Bunun yanında Laschet’in Başbakan olduğu eyalette yaşanan sel felaketinde 100’den fazla insan hayatını kaybetmişti. Bu felakete rağmen neredeyse kahkaha atarken çekilen fotoğrafları basına yansıyan Laschet, büyük bir itibar kaybına uğradı.

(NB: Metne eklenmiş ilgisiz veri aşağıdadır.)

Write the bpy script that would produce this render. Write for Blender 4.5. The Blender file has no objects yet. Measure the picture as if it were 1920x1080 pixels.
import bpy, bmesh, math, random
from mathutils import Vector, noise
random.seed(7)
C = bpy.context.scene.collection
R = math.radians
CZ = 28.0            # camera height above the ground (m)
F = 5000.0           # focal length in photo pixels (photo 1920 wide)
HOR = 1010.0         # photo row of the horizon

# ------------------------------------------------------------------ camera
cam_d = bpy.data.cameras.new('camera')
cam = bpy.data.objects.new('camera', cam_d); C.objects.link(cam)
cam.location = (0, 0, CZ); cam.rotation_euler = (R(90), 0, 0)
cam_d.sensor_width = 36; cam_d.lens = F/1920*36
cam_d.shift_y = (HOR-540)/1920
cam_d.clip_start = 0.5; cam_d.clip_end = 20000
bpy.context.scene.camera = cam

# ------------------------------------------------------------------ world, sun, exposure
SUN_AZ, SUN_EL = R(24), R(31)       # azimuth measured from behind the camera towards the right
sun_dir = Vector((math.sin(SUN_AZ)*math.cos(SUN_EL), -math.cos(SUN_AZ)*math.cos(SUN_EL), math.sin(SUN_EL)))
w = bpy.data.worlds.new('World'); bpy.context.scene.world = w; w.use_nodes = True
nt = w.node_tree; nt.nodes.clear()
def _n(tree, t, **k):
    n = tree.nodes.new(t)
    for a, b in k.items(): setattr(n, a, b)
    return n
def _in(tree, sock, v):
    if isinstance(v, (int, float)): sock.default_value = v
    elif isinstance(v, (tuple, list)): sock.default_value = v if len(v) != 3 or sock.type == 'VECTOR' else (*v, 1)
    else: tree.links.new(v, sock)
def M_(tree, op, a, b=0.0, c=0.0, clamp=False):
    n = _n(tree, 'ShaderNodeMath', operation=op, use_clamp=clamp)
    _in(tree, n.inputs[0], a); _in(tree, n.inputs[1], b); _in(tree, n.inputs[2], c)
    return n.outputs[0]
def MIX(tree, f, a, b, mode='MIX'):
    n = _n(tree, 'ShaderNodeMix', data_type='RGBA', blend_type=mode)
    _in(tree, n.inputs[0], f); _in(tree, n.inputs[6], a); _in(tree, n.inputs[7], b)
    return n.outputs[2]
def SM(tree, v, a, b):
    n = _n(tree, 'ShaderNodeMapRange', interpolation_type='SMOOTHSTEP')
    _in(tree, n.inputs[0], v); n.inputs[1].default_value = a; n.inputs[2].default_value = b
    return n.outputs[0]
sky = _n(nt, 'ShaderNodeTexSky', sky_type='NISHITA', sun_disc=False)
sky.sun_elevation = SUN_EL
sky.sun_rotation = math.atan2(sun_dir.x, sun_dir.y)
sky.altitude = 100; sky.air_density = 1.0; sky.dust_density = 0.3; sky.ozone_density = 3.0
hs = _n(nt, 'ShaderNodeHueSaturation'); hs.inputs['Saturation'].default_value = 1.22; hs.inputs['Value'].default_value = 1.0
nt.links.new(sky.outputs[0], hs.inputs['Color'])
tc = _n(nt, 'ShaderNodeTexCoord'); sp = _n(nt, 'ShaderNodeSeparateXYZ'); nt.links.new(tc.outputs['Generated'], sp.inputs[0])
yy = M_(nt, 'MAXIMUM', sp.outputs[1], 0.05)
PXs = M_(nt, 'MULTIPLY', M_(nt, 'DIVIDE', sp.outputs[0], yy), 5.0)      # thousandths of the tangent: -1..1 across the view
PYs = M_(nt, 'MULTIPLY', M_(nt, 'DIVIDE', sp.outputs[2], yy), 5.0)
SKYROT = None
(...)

Şimdi yeni hükümet senaryoları konuşuluyor. Mevcut kabine Hıristiyan Demokratlarla, bu seçimlerde birinci çıkan Sosyal Demokratların hükümetiydi. Kolay olan seçeneğin başbakanlığın SPD’ye geçmesiyle birlikte, mevcut işbirliğinin koalisyon bozulmadan kolay olarak devam edeceğini gösterse de işin rengi öyle değil. Federal Meclis’in (Bundestag) 740 sandalyeli yapısının resmi olmayan sonuçlara göre 210’unu alan SPD, 116’sını alan Yeşiller ve 93’ünü alan Liberaller çok rahatlıkla hükümeti kurabiliyorlar.
Bu sonuçlar Hıristiyan Birlik Partilerine bu dönemde ana muhalefet rolünün daha yakın olduğunu gösteriyor. Ayrıca ülkenin iki ana damarının birlikte iktidar olması aşırı sağcı AFD’yi Almanya siyasetinde daha da kalıcı hale getirdiğine dair yorumlar yapılıyor ki, bunlar aslında zorlama yorumlar da değil. Zaten çıkan sonuçlar bunu izaha gerek kalmadan net olarak ortaya koyuyor. Şimdi bu sonuçların Türkiye ile Almanya arasındaki ilişkilere etkisi ne olacak sorusunu öne çıkarıyor. Onu da bir başka yazıda ele alalım. Sonuçta Alman seçmeninin bu seçimlerdeki mesajı neydi sorusuna bir tek cevap vermek gerekirse, en anlaşılabilir olan yanıt herhalde değişim olur.